— TASK —
Copy each line below in which the string "high" occurs.

── DATA EXTRACT ──

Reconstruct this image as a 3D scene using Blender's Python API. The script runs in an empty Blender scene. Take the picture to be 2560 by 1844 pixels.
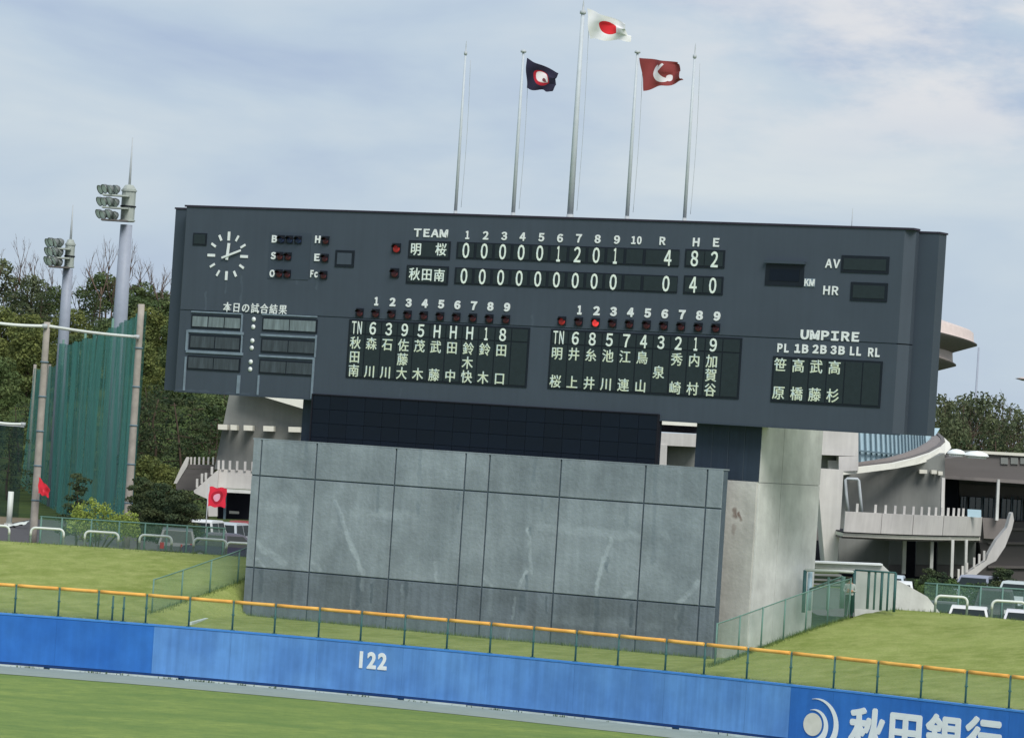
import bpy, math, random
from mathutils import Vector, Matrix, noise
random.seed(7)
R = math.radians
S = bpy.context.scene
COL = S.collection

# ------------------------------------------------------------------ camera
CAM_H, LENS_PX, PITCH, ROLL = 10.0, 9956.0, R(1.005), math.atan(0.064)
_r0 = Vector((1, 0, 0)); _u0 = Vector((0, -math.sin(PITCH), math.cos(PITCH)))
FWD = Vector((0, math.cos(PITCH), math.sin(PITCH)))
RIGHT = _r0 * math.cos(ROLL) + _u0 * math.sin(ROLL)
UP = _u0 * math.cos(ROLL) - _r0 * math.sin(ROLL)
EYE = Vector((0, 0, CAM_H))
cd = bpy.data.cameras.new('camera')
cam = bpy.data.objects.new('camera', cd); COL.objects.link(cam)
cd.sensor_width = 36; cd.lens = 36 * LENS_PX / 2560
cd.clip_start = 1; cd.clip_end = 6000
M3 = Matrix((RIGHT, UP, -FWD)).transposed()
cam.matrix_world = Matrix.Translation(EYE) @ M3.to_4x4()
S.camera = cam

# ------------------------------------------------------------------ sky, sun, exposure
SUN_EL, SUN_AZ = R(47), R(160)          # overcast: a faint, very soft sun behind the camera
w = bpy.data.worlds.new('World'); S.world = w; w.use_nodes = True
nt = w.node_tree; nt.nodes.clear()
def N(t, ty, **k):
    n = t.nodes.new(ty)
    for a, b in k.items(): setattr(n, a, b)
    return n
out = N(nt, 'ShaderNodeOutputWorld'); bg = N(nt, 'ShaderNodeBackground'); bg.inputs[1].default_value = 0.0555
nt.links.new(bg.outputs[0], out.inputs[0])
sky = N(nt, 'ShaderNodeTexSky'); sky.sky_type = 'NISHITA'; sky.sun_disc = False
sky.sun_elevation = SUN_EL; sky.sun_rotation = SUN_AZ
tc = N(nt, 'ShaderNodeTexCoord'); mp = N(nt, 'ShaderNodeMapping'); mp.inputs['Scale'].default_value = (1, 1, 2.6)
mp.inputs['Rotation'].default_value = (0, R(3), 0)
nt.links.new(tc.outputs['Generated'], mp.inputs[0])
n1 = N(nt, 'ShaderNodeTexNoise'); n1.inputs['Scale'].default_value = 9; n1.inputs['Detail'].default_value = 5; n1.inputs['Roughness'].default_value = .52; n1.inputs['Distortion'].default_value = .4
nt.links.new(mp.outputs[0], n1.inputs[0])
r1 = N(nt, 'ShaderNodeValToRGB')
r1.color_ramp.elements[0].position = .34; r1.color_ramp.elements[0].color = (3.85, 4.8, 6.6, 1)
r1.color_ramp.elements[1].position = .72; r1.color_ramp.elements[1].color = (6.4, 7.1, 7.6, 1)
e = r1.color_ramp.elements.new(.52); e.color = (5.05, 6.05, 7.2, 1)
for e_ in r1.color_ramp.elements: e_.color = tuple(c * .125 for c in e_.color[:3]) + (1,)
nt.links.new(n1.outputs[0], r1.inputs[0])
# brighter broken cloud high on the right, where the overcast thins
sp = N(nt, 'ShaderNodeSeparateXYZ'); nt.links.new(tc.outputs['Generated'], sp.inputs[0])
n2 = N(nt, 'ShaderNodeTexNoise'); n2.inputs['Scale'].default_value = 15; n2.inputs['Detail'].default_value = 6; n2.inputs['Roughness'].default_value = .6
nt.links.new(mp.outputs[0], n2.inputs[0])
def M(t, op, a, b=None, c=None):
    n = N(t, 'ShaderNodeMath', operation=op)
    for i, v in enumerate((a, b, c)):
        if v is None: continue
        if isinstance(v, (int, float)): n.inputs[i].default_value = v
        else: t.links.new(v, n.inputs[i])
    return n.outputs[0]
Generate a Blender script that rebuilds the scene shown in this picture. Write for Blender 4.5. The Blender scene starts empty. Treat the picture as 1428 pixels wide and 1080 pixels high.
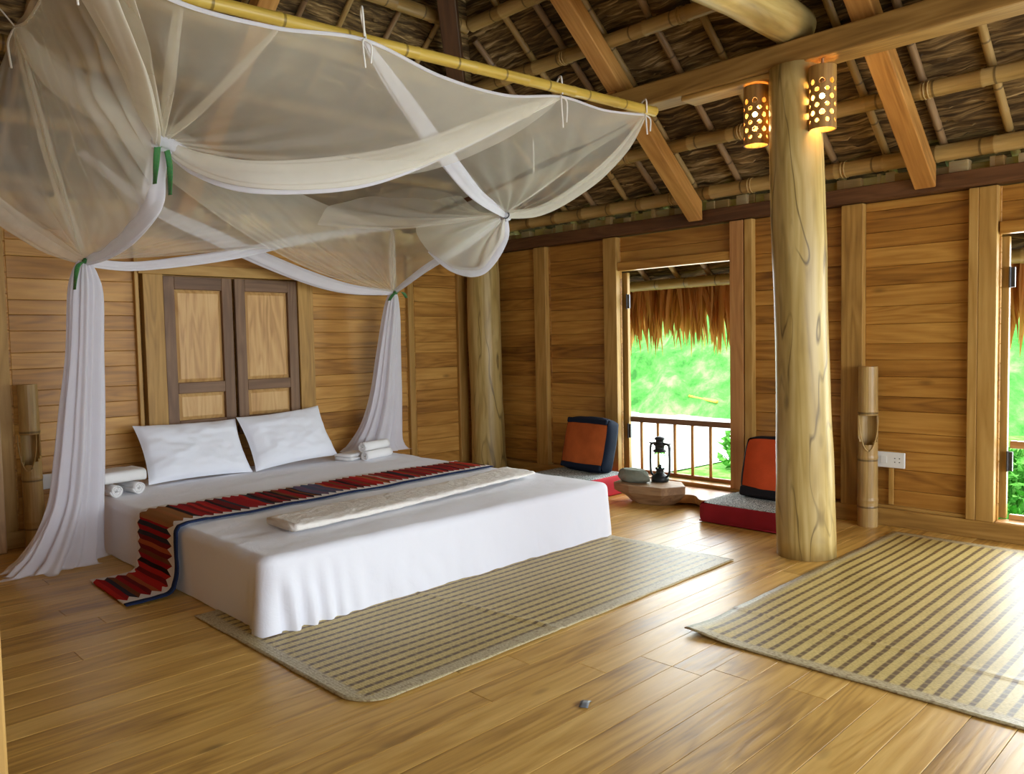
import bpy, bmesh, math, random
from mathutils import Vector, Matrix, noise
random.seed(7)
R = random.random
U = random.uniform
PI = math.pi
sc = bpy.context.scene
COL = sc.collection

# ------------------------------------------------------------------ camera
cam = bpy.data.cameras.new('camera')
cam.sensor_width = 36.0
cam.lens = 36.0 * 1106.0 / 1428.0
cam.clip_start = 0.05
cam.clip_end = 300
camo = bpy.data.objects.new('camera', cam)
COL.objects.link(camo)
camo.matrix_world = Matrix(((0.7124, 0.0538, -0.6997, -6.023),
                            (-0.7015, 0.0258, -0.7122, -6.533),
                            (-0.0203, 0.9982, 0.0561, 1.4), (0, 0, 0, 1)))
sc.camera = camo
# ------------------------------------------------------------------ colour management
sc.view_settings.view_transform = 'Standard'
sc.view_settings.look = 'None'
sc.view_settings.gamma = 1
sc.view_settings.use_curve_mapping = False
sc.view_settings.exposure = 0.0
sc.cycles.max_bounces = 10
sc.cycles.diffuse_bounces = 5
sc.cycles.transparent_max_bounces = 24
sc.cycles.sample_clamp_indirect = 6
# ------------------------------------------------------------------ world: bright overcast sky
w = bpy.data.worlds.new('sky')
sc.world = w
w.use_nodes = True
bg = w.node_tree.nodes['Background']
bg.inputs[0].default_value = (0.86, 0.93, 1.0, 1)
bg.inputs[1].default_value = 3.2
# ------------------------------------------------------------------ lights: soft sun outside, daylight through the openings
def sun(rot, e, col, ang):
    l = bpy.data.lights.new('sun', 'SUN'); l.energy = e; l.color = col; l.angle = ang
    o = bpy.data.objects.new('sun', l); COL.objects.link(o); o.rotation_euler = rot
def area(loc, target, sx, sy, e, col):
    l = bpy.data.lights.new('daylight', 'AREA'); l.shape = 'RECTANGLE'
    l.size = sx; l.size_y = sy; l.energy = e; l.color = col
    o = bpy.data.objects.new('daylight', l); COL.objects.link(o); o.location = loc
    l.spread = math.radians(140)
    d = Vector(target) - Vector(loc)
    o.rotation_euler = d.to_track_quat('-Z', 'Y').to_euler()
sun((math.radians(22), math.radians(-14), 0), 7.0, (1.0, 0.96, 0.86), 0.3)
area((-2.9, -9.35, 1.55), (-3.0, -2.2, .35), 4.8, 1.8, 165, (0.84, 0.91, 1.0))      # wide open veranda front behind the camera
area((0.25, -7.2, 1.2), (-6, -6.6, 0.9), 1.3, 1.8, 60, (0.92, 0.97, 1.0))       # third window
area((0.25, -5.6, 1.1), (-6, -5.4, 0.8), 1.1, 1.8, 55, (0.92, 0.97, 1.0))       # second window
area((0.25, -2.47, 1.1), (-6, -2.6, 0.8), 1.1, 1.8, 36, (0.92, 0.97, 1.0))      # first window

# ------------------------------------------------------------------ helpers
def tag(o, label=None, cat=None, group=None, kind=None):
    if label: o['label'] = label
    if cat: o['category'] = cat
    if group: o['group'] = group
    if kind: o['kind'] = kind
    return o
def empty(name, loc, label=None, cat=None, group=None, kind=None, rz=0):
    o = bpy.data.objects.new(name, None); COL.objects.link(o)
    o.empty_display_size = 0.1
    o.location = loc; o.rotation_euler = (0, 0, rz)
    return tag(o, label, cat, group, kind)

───

— PROBLEM SOLUTION —
# brighter broken cloud high on the right, where the overcast thins
Generate a Blender script that rebuilds the scene shown in this picture. Write for Blender 4.5. The Blender scene starts empty. Treat the picture as 1428 pixels wide and 1080 pixels high.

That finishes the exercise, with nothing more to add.